Gazprom, contrôlée par le Kremlin, a réduit de 60 % le mois dernier ses livraisons de gaz naturel via le gazoduc «Nord Stream 1» vers l’Allemagne, invoquant des problèmes techniques liés aux turbines, qui avaient été envoyées à Siemens Energy, à Montréal, pour réparation.

Alors que les pays européens tentent de se sevrer de leur dépendance au pétrole russe, M. Trudeau a déclaré mercredi qu’il était important de garder les citoyens européens solidaires de l’Ukraine.

«C’est pourquoi nous avons pris cette décision difficile d’être là pour nos alliés, pour faire en sorte qu’en Europe, non seulement les gouvernements, mais leurs populations, restent inébranlables et généreux dans leur soutien à l’Ukraine», a-t-il expliqué.

«Dangereux précédent»

Le gouvernement ukrainien affirme pour sa part que la décision du Canada crée un «dangereux précédent», à un moment où la communauté internationale doit faire preuve de détermination et de fermeté face aux menaces russes et à son invasion de l’Ukraine.

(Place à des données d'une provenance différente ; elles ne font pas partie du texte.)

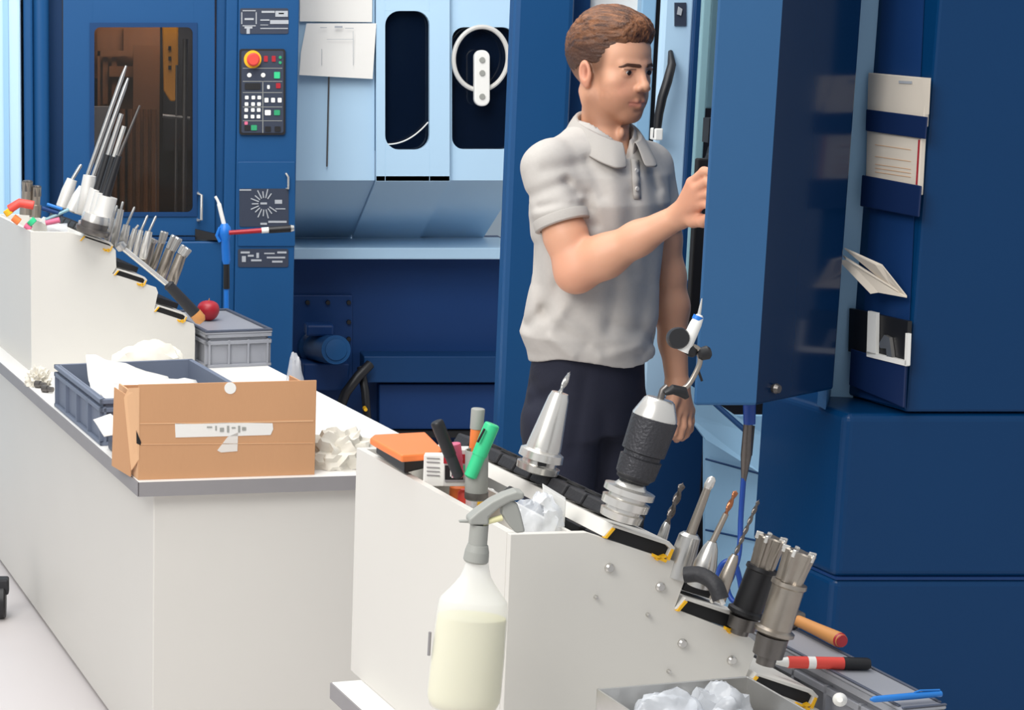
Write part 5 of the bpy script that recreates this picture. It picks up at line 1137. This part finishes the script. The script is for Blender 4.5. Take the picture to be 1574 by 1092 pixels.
# folds: grooves and ridges between photo pixels on the camera side of the cloth
GW = Sh.G @ Sh.R + Sh.O; dd = GW - np.array([0, 0, EYE]); yc_ = dd[..., 1]*CP - dd[..., 2]*SP; UU = PX + F*dd[..., 0]/yc_; VV = PY - F*(dd[..., 1]*SP + dd[..., 2]*CP)/yc_
front_side = (GW[..., 1] < TC.y + .02)
for u0, v0, u1, v1, dep, wid in ((818, 300, 870, 280, .005, 9), (870, 280, 902, 322, .006, 9), (822, 330, 895, 305, -.004, 7), (830, 318, 880, 312, .004, 6), (905, 300, 915, 345, .006, 9), (838, 262, 900, 250, .004, 10),
    (860, 440, 838, 480, .008, 13), (880, 452, 850, 500, -.006, 11), (838, 480, 812, 500, .006, 10), (850, 500, 900, 530, .006, 10), (870, 470, 930, 540, .004, 12), (820, 380, 835, 470, .005, 11),
    (845, 520, 880, 548, -.005, 8), (925, 548, 985, 535, -.005, 9), (940, 500, 1010, 520, .005, 12), (1000, 380, 985, 500, .005, 13), (950, 420, 935, 510, .004, 12), (970, 300, 975, 420, .004, 12), (905, 245, 925, 300, .004, 10), (1000, 270, 1015, 340, .005, 9), (985, 545, 1020, 500, .005, 9), (940, 250, 948, 350, -.003, 12), (990, 230, 1012, 290, .004, 8)):
    ex, ey = u1-u0, v1-v0; t = np.clip(((UU-u0)*ex + (VV-v0)*ey)/(ex*ex+ey*ey), 0, 1); d2 = (UU-u0-t*ex)**2 + (VV-v0-t*ey)**2
    Sh.F += 1.35*dep*np.exp(-d2/wid**2)*front_side
Sh.F += .006*vnoise(Sh.G*np.array([11, 11, 7]), 21) + .0025*vnoise(Sh.G*np.array([26, 26, 15]), 22)
Sh.F = np.maximum(Sh.F, (1.030 + .010*np.sin(np.arctan2(Sh.G[..., 1], Sh.G[..., 0])*3) + .006*vnoise(Sh.G*20, 4)) - Sh.G[..., 2])
# neck opening
Sh.cap((0, .012, 1.515), (0, .030, 1.62), .057, .062, .004, True); Sh.ell((0, .075, 1.512), (.020, .030, .034), .006, True)
sv, sq, _ = Sh.mesh(); shirt = np_mesh('polo_shirt', [(sv, sq)], 'shirt', man)
# collar
NC = lambda th, r, z: Vector(tw(-r*math.sin(th)*1.02, .020 + r*math.cos(th), z))
rows = []; nth = 60
for k in range(nth+1):
    th = math.radians(14 + (346-14)*k/nth); c = (1-math.cos(th))/2; tip = max(0, 1 - abs((min(th, 2*math.pi-th)) - math.radians(30))/math.radians(34))
    zt_ = 1.512 + .066*c**0.8; top = NC(th, .0625 + .004*(1-c), zt_); fold_ = NC(th, .068 + .004*(1-c), zt_+.003)
    rl_ = .083 + .018*math.sin(th)**2 + .030*tip*0.9; zl = zt_ - .034 - .012*tip - .012*(1-c) - .010*math.sin(th)**2
    rows.append([top - Vector((0, 0, .03)), top, fold_, fold_.lerp(NC(th, rl_, zl), .5) + Vector((0, 0, .004)), NC(th, rl_, zl)])
mb = MB(); vs = [p for r in rows for p in r]; mb.add(vs, [[i*5+j, (i+1)*5+j, (i+1)*5+j+1, i*5+j+1] for i in range(nth) for j in range(4)])
mb.build('collar', 'shirt_trim', man, smooth=True, solid=.0028, sub=1)
# placket and buttons follow the chest
def chest(u, v, out=0.0):
    d = ray(u, v); best = None
    Rr = Vector((d.x, d.y, d.z)); lo_, hi_ = 4.0, 4.5
    for s_ in range(260):
        Yq = lo_ + (hi_-lo_)*s_/260; p = A(u, v, Yq); q = (Sh.loc(p) - Sh.lo)/Sh.h; i_ = tuple(int(round(c)) for c in q)
        if all(0 <= i_[j] < Sh.n[j] for j in range(3)) and Sh.F[i_] < 0: return p - Vector(TF_)*(-out)
    return A(u, v, 4.25)
pl = [(chest(968 + 4*k/8, 244 + 62*k/8, .0045), chest(980 + 3*k/8, 246 + 60*k/8, .0045)) for k in range(9)]
mb = MB(); mb.add([p for r in pl for p in r], [[2*i, 2*i+1, 2*i+3, 2*i+2] for i in range(8)]); plk = mb.build('placket', 'shirt_trim', man, smooth=True, solid=.002)
for u, v in ((975, 262), (976, 290)):
    c = chest(u, v, .0065); MB().lathe(c - Vector(TF_)*.001, c + Vector(TF_)*.0018, [(0, .005), (1, .0045)], 14).build('button', 'grey_label', plk, smooth=True)
# sleeve cuff on the raised arm
cw = np.array(TC) + (sleeve_end - np.array([0, 0, 0])) @ RT; cdv = Vector((ELR-SHR)/np.linalg.norm(ELR-SHR)); cw = Vector(cw)
MB().lathe(cw - cdv*.020, cw + cdv*.003, [(0, .0592), (0.1, .0605), (0.9, .0600), (1, .0575), (1, .050), (0.05, .050)], 40).build('cuff', 'shirt_trim', man, smooth=True)

# ---- trousers and shoes
Tr = SDF((-.25, -.2, .005), (.25, .2, 1.07), .007, TC, RT)
Tr.loft([(.86, .146, .108, -.005, 0), (.95, .146, .110, -.004, 0), (1.06, .134, .102, 0, 0)], .02)
for sx in (-1, 1):
    Tr.cap((sx*.072, -.004, .88), (sx*.086, .015, .50), .088, .066, .025); Tr.cap((sx*.086, .015, .50), (sx*.10, .0, .04), .066, .056, .02)
Tr.F += .006*vnoise(Tr.G*np.array([16, 16, 9]), 31)
for u0, v0, u1, v1, dep in ((820, 590, 850, 640, .006), (815, 620, 860, 600, .006), (900, 580, 880, 700, .004), (930, 640, 925, 760, .004)):
    GW = Tr.G @ Tr.R + Tr.O; dd = GW - np.array([0, 0, EYE]); yc_ = dd[..., 1]*CP - dd[..., 2]*SP; UU = PX + F*dd[..., 0]/yc_; VV = PY - F*(dd[..., 1]*SP + dd[..., 2]*CP)/yc_
    ex, ey = u1-u0, v1-v0; t = np.clip(((UU-u0)*ex + (VV-v0)*ey)/(ex*ex+ey*ey), 0, 1); Tr.F += dep*np.exp(-((UU-u0-t*ex)**2 + (VV-v0-t*ey)**2)/100)*(GW[..., 1] < TC.y)
tv, tq, _ = Tr.mesh(); np_mesh('trousers', [(tv, tq)], 'trousers', man)
for sx in (-1, 1):
    S_ = SDF((sx*.10-.07, -.14, -.01), (sx*.10+.07, .24, .14), .005, TC + Vector((0, 0, FZ)), RT)
    S_.cap((sx*.10, -.03, .045), (sx*.105, .13, .035), .045, .042, .02); S_.cap((sx*.10, -.01, .05), (sx*.10, -.005, .11), .045, .045, .02); S_.half((0, 0, 0.001), (0, 0, -1))
    v_, q_, _ = S_.mesh(); np_mesh('shoe', [(v_, q_)], 'black', man)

Le Congrès mondial ukrainien indique dans un communiqué qu’il a déposé mardi en Cour fédérale un avis de requête pour un examen de la décision d’Ottawa. Dans les documents judiciaires, l’organisme fait valoir que la demande de Gazprom pour ses turbines constitue un «stratagème malhonnête».

«La Russie cherche à miner les sanctions canadiennes et mondiales et utilise la question des turbines pour faire chanter le Canada et l’Europe», indique l’avis de requête. Le Congrès demande donc au tribunal de suspendre l’expédition des turbines et de conclure que la décision du Canada est déraisonnable et constitue un recours illégal aux pouvoirs exécutifs du gouvernement.

Gazprom a mis en doute mercredi la possibilité de rétablir la livraison du gaz sans le retour rapide de ces turbines. Dans un communiqué publié sur Twitter, la société russe a déclaré que «dans ces circonstances, il semble impossible de parvenir à une conclusion objective sur les développements futurs concernant l’exploitation sécuritaire» d’une station de compression à l’extrémité russe du pipeline.

Le gaz russe représentait récemment environ 35 % de l’approvisionnement total de l’Allemagne. En temps normal, le gaz est aussi acheminé vers d’autres pays européens.

Dans son avis de requête, le Congrès mondial ukrainien reconnaît la menace énergétique qui pèse sur l’Allemagne, mais soutient que la décision du Canada manque de transparence et emprunte une pente glissante vers un affaiblissement des sanctions internationales contre la Russie.